Dieser Übersetzung, die 1776 erschien, gebührt der Ruhm, zuerst die Aufmerksamkeit der europäischen Gelehrten auf die Schatze der Sanskritlitteratur gelenkt zu haben; aber eine sichere Grundlage für die englische Rechtsprechung lieferten erst zwei Dezennien später die sorgfältigen und genauen Übertragungen von Colebrooke, denen nachher viele andre gefolgt sind. Um ganz sicher zu gehen, pflegten die englischen Richter außerdem indische Panditen zu konsultieren, welche die für den bezüglichen Rechtsfall in Betracht kommenden Stellen aus den indischen Gesetzbüchern beizubringen hatten und zu diesem Zwecke den Gerichtshöfen attachiert waren.
Erst in neuerer Zeit ist diese Einrichtung wieder abgeschafft worden. Die »Präcedenzfälle« (Precedents), welche in den periodischen Veröffentlichungen der anglo-indischen Appellationsgerichte von Kalkutta, [* 8] Bombay, [* 9] Madras [* 10] und Allahabad gesammelt vorliegen, liefern dem englischen Richter eine genügende Grundlage für die Urteilsfällung. Auch liegt für viele einzelne Teile des Rechtes, namentlich für das Patentwesen, Gebührenwesen und andre moderne Einrichtungen sowie für den Zivil- und Kriminalprozeß, jetzt eine Kodifikation vor. (Vgl.
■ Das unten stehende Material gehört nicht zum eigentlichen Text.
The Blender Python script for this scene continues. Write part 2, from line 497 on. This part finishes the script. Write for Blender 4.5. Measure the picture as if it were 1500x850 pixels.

Stokes, The Anglo-Indian Codes, Oxf. 1887-88,2 Bde.) Die Anzahl der Prozesse, welche an den anglo-indischen Gerichtshöfen zur Aburteilung gelangen, ist sehr bedeutend.
Namentlich die vermögensrechtliche Stellung der Witwe, der Grad ihrer Dispositionsfähigkeit über das von ihrem Manne ererbte Vermögen, gibt zu vielen Streitigkeiten Veranlassung. Die Gerichtskosten sind sehr hoch, doch wird die Unbestechlichkeit der englischen Richter auch von den Eingebornen rühmend anerkannt, und sie ziehen, wenn sie die Wahl haben, einen englischen Richter einem ihrer Landsleute bei weitem vor.
Vgl. West und Bühler, A digest of the Hindu law (3. Aufl., Bombay 1884,2 Bde.);
Jolly, Tagore law lectures (Kalkutta 1885);
L. v. Schröder, Indiens Litteratur und Kultur (Leipz. 1887).